Sehr geehrter Herr Kubicki,
Sie fallen auch gern mit der Tür ins Haus, deshalb gleich meine Ansage: Als Bundestagsvizepräsident sind Sie untragbar. Ihnen mangelt es an Würde und Anstand, und Ihr Frauenbild ist ewiggestrig, kurz – das eines alten Machos.
Manche mögen sich amüsieren über Ihre markigen Sprüche, wenn Sie über das politische Leben in Berlin sagen: „Ich würde zum Trinker werden, vielleicht auch zum Hurenbock“. Oder nichts dabei finden, Herrn Lauterbach als „Dumpfbacke und Spacken“ zu bezeichnen so wie in Ihrer Kneipe üblich. Sie versuchen sich als Quotenbringer, obwohl Sie sich und der FDP damit ins Knie schießen.

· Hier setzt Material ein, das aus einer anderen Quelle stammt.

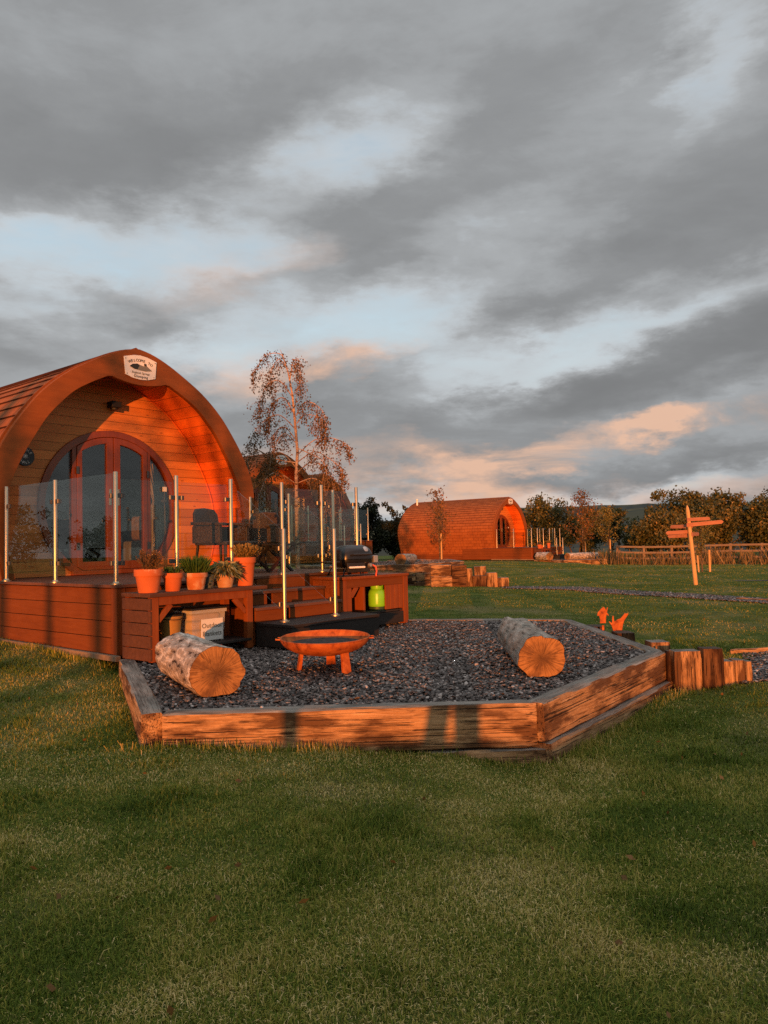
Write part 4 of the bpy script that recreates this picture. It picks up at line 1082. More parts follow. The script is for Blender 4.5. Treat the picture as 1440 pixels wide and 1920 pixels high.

Üble Beleidigung von Birgit Homburger
2010, als Sie Ihre Intimfeindin Birgit Homburger als FDP-Fraktionschefin im Bundestag für die schwierige Position der FDP verantwortlich machten, kommentierten Sie Spekulationen, dass Homburger als Staatssekretärin ins Auswärtige Amt wechseln könnte, so: „Für die Müllentsorgung ist nicht das Auswärtige Amt zuständig, sondern das Umweltministerium.“ Das ist menschenverachtend.

Und was meint eigentlich Ihre Frau dazu, wenn Sie bis heute nichts dabei finden, in einem Jobgespräch mit einer 20 Jahre jüngeren Parteikollegin zu flirten? „Flirten? Ja immer“, sagten Sie dieser Tage, als Sie danach gefragt wurden, ob Sie sich heute noch so verhalten würden wie vor 20 Jahren.
Kaffee, Jobangebot und Flirt
Damals trafen Sie Ihre Parteikollegin Silvana Koch-Mehrin in Brüssel. Im Plauderton erzählen Sie, dass Sie ihr zuvor am Telefon gesagt hatten, sie solle sich mal Gedanken machen, ob sie Generalsekretärin der FDP werden wolle: „Dann trafen wir uns zum Kaffee, und dann habe ich mit ihr geflirtet, und urplötzlich stand ein Typ neben mir, der dreimal so groß war wie ich und zweimal so breit“, sagten Sie.

Dass sie ihren Mann bat, nach einer Stunde nach ihr zu schauen, zeigt, womit Ihre junge Kollegin damals rechnete: Dass Sie sie anbaggern. Und ja, die aufstrebende junge Frau hat das damals nicht als Problem empfunden – erst jetzt hat sie ihre Erfahrungen in der FDP öffentlich gemacht. Das ist schlimm genug.
Sie berichtet von Zoten und Anzüglichkeiten, dass sie angefasst wurde und ein Parteikollege über sie sagte: „Ihre Zukunft liegt zwischen ihren Beinen.“ Wie krank ist das denn?
Und Sie, Herr Kubicki – sind sich keiner Schuld bewusst. Lapidar führen Sie an, dass Sie gar nicht in der Position waren, um Koch-Mehrin als Vizepräsidentin des EU-Parlaments einen Job anzutragen. Faule Ausrede! Vizepräsidentin des EU-Parlaments war sie erst 2009. Juristisch gesehen war das sexuelle Belästigung, weil Sie im Kontext der Arbeit zu flirten versucht haben.
Sie haben ein Frauenproblem – und die FDP auch
Auch 2012 nahmen Sie Ihren Parteikollegen Rainer Brüderle in Schutz, der einer jungen Reporterin gegenüber zudringlich geworden war. Ihr Urteil: „Hier wurde eine Geschichte zu einem Skandal aufgeblasen, der keiner ist.“
Bis heute haben Sie nichts gelernt, als hätte es „Me Too“ nie gegeben. Doch nicht nur Sie haben ein Frauenproblem, auch die FDP hat eines: Nur 22 Prozent der FDP-Mitglieder sind weiblich. Wann wachen die Frauen und hoffentlich auch die Männer in Ihrer Partei auf?